HM Treasury announced its new digital strategy for wholesale financial markets on Tuesday. The plan includes adopting decentralized technologies and details updates to the government’s digital bond pilot, known as DIGIT.
The strategy outlines the government’s intention to use distributed ledger technology (DLT), which is a type of shared digital record system, to issue digital bonds on the DIGIT platform. DIGIT will operate separately from the main government debt program. New details include support for on-chain settlement—meaning transactions settle directly on the blockchain—and the use of smart contracts for over-the-counter trading. The plan aims to link digital bond infrastructure with existing systems used by major financial institutions.
According to HM Treasury, some DLT platforms already connect with central securities depositories (CSDs)—institutions that hold financial securities and ensure their safe transfer. SIX Digital Exchange and HSBC’s Orion system in Hong Kong are among the first to operate across both blockchain and traditional platforms.
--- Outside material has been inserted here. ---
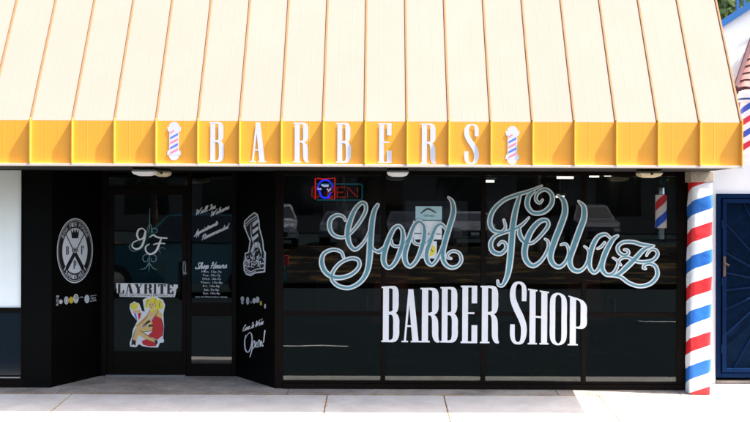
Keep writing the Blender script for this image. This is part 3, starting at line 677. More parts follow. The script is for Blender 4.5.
# right entry wall: striped pole emblem, icons, greeting
rfn = lambda u, v, o: PLR.at(u, v, o+.001)
k6 = 5.275
def p6(L): return [(235+a/k6, 205+c/k6) for a, c in L]
def r6(L): return [(235+a/k6, 205+c/k6, d/k6) for a, c, d in L]
fl = Flat(rfn)
fl.poly(p6([(48,90),(75,62),(102,42),(120,52),(130,90),(132,125),(150,190),(155,240),(165,255),(162,358),(140,362),(110,365),(85,380),(60,372),(48,350),(45,310),(55,285),(52,258),(70,252),(78,195),(60,150),(46,120)]), 0)
fl.poly(p6([(54,93),(78,68),(102,50),(114,58),(124,92),(126,126),(144,192),(150,246),(158,262),(156,352),(110,358),(85,372),(62,364),(54,346),(52,312),(61,286),(58,264),(76,256),(84,194),(66,150),(52,118)]), 1)
for a in (0, 1, 2): fl.poly(p6([(92,100+a*38),(122,78+a*38),(124,94+a*38),(94,122+a*38)]), 0)
fl.ribbon(r6([(58,104,5),(84,80,6),(112,62,5)])); fl.ribbon(r6([(60,116,3),(86,92,3),(114,74,3)])); fl.ribbon(r6([(56,110,3),(62,150,4),(84,190,4)]))
fl.ribbon(r6([(84,110,4),(86,160,4),(98,205,4)])); fl.ribbon(r6([(100,215,10),(96,235,14),(88,252,8)])); fl.ribbon(r6([(122,200,6),(136,240,7),(140,262,4)])); fl.disc(235+112/k6, 205+212/k6, 9/k6, 12/k6, mi=0)
er = random.Random(12)
for k in range(46):
    x, y = er.uniform(60, 150), er.uniform(258, 334); a = er.uniform(0, 6.3); l = er.uniform(5, 13)
    fl.ribbon(r6([(x, y, 2), (x+l*math.cos(a), y+l*math.sin(a), 4.5), (x+l*math.cos(a+.9)*1.4, y+l*math.sin(a+.9)*1.4, 2)]), mi=0)
for k in range(16):
    x, y = er.uniform(88, 140), er.uniform(196, 256); a = er.uniform(1, 2); l = er.uniform(6, 14)
    fl.ribbon(r6([(x, y, 1.5), (x+l*math.cos(a), y+l*math.sin(a), 3.5), (x+l*1.5*math.cos(a+.5), y+l*1.5*math.sin(a+.5), 1.5)]), mi=0)
fl.ribbon(r6([(58,338,4),(85,356,5),(110,344,4),(154,338,4)])); fl.ribbon(r6([(60,352,3),(86,366,4),(112,352,3)])); fl.ribbon(r6([(56,262,4),(60,330,3)])); fl.ribbon(r6([(156,262,4),(156,340,3)]))
fl.build('pole_emblem', ['logow', 'ink'], shop)
fl = Flat(rfn)
for a, c, rx_, ry_, mi in ((42,78,9,13,0),(42,98,7,8,0),(70,88,8,20,0),(88,96,3,6,0),(104,88,9,14,0),(122,82,10,16,0),(140,100,6,12,2),(162,116,5,12,0)): fl.disc(235+a/k6, 285+c/k6, rx_/k6, ry_/k6, mi); fl.ring(235+a/k6, 285+c/k6, rx_*.7/k6, rx_*.25/k6, mi=1, ry=ry_*.6/k6)
fl.build('small_sticker_row', ['tag', 'ink', 'icon_gold'], shop)
fl = Flat(rfn)
cursive(fl, "Come In We're", 243, 332.5, 22, 2.9, 20, pen=.6)
q6 = lambda L: [(235+a/k6, 285+c/k6, d/k6) for a, c, d in L]
for st in ([(62,268,3),(56,300,6),(60,345,7),(76,358,5),(92,320,6),(94,275,6),(84,255,4),(68,270,3),(58,290,3)], [(84,385,4),(92,355,6),(100,310,5),(108,300,5),(110,325,5),(100,340,4)], [(112,325,3),(120,305,5),(114,330,5),(124,330,3)],
           [(126,332,5),(128,300,5),(136,298,5),(138,328,5),(144,322,3)], [(162,245,7),(156,300,5),(154,308,3)], [(153,322,5),(152,327,5)], [(140,330,3),(144,300,5),(150,325,3)]): fl.ribbon(q6(st))
fl.build('greeting_lettering', 'vinylw', shop)

# ================================================================== AWNING
aw = thing('metal_awning', 'cream and yellow standing seam metal awning lettered BARBERS', 'awning', (0, -1.3, 2.3))
AY = -1.3
def AXp(px): return X(px, AY)
TZ, BZ_ = Z(121.5, AY), Z(164.3, AY)
SP = .4057; XR = AXp(741.2); ribs = [XR-SP*k for k in range(22)]; XL = ribs[-1]-.2
RUN, RISE = 1.45, 1.45*1.31/.85
sd = Vector((0, RUN, RISE)); sdn = sd.normalized(); nrm = Vector((0, -RISE, RUN)).normalized()
def sheet(x0, x1, a, d, n, name, m, parent):
    b = MB(); pr = []
    w_ = (x1-x0); st = [(0, 0), (.33, 0), (.345, .0007), (.36, 0), (.64, 0), (.655, .0007), (.67, 0), (1, 0)]
    for u, h in st: pr.append((x0+u*w_, h))
    i = len(b.v)
    for x, h in pr: p = Vector((x, a.y, a.z))+n*h; e = p+d; b.v += [tuple(p), tuple(e)]
    for k in range(len(pr)-1): b.f.append((i+2*k, i+2*k+2, i+2*k+3, i+2*k+1)); b.m.append(0)
    for x, h in (pr[0], pr[-1]): pass
    return b
b = MB()
allx = sorted(ribs+[XL])
for x0, x1 in zip(allx[:-1], allx[1:]):
    s_ = sheet(x0, x1, Vector((0, AY, TZ)), sd, nrm, '', '', None); i = len(b.v); b.v += s_.v; b.f += [tuple(i+k for k in f) for f in s_.f]; b.m += s_.m
b.hexa([(XL, AY+.02, TZ-.005), (XR, AY+.02, TZ-.005), (XR, AY+.02+RUN, TZ-.005+RISE), (XL, AY+.02+RUN, TZ-.005+RISE)], [(XL, AY+.04, TZ-.01), (XR, AY+.04, TZ-.01), (XR, AY+.04+RUN, TZ-.01+RISE), (XL, AY+.04+RUN, TZ-.01+RISE)])
b.build('roof_sheet', 'cream', aw)
b = MB()
for x0, x1 in zip(allx[:-1], allx[1:]):
    s_ = sheet(x0, x1, Vector((0, AY, BZ_)), Vector((0, 0, TZ-BZ_-.001)), Vector((0, -1, 0)), '', '', None); i = len(b.v); b.v += s_.v; b.f += [tuple(i+k for k in f) for f in s_.f]; b.m += s_.m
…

Euroclear has also linked its D-FMI DLT platform to its main CSD.
The government will work with the financial industry to develop features such as collateral mobility, which makes it easier to use digital assets for borrowing, and to improve secondary markets, where clients trade previously issued bonds.
DIGIT is one part of a broader plan to support DLT in wholesale finance. The government wants to move from small tests of tokenized assets—assets that exist in digital form on blockchains—to wider use and greater scale. The new policy also calls for updated rules to encourage broader industry use and allow for new technology models in payment, trading, clearing, settlement, and reporting. The plans extend to the Digital Securities Sandbox, which may include stablecoins and tokenized deposits for transaction settlement.
A statement in the policy notes, “The UK should be open to completely new models across the various wholesale market activities, including payments, trading, clearing, settlement and reporting. It should be open to different technological solutions, including solutions that decentralise functions currently performed by centralised entities.”
To advance these changes, HM Treasury will appoint a Digital Markets Champion to lead coordination between the government and private sector. The role will focus on efforts across Artificial Intelligence, automation, and DLT initiatives.